Danforth’s report noted several cases where federal officials either made false statements or wrongfully withheld key evidence on Waco. A St. Louis Post-Dispatch headline perfectly summarized his report: “Officials Had Nothing to Hide—But Hid Some Things Anyway.”
In the report’s preface, Danforth bizarrely absolved lying federal officials: “In today’s world, it is perhaps understandable that government officials are reluctant to make full disclosures of information for fear that the result of candor will be personal or professional ruin. Any misstep yields howls of indignation, calls for resignations, and still more investigations.” Danforth vehemently opposed any prosecution of any federal official who misled investigators on Waco from 1993 onwards.
Even though numerous agency and congressional investigations had found federal misconduct regarding Waco, Danforth lamented “a nearly universal readiness to believe that the government must have done something wrong. Breaking this vicious circle of distrust and recrimination is essential if we are to rebuild the consent of the governed on which our system depends.” Danforth championed a “move along, nothing to see here” version of “consent of the governed” in which citizens are obliged to swallow unlimited federal malarkey.

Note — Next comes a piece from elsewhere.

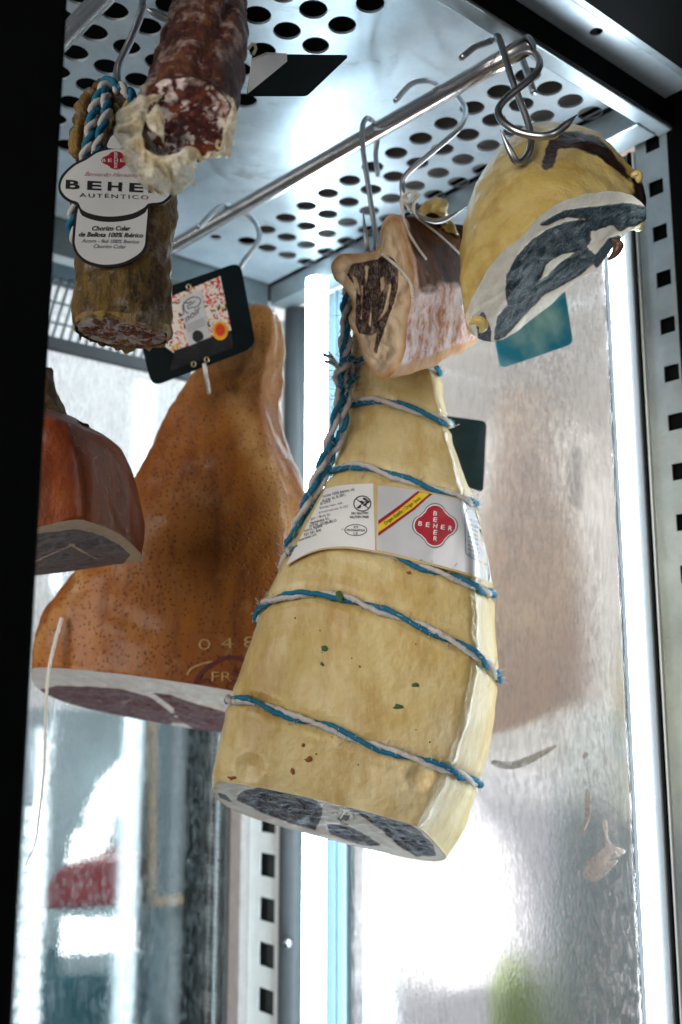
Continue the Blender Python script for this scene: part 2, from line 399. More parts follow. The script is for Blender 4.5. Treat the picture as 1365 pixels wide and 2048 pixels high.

The lesson of Waco, according to Danforth, was that the burden is on “all of us” to “be more skeptical of those who make sensational accusations of evil acts by government.” Danforth declared that he hoped his report would “begin the process of restoring the faith of the people in their government and the faith of the government in the people.” Danforth believed government officials have been wrongfully victimized by public distrust. That phrase about “restoring … the faith of the government in the people” should have been ridiculed from coast to coast. Instead, it may have helped spurred PBS NewsHour host Jim Lehrer to gush to Danforth: “You did tremendous investigating.” At least Danforth didn’t require the 57% of Americans who believed in an FBI coverup to write personal apology letters to FBI boss Louis Freeh.
Danforth talked as if blind trust in Washington is the key to the “good government.” Citizens provided almost boundless trust after the 9/11 attacks, and the result was a disastrous war in Iraq, a worldwide torture regime, and the National Security Agency ravaging Americans’ privacy. And the FBI agents that Danforth exonerated created an endless series of scandals, entrapments, and debacles, culminating (perhaps) in their effort to take down President Donald Trump. The same nonchalance about law enforcement abuses by politicians of both parties in recent decades led to the George Floyd killing and the violent protests that rocked this nation.
Despite it all, Americans are still supposed to bow to the sacred word “bipartisan”—as if that was “close enough for government work” to politicians actually obeying the Constitution and the law. Former senator Bob Dole recently complained that none of the Republicans on the Commission on Presidential Debates supported Trump. But the hollow absurdities and blatant biases of the debates are irrelevant as long as “Saint Jack” and his cohorts can continue preening. As for the malcontents who recognize the charade: “Move along, nothing to see here.”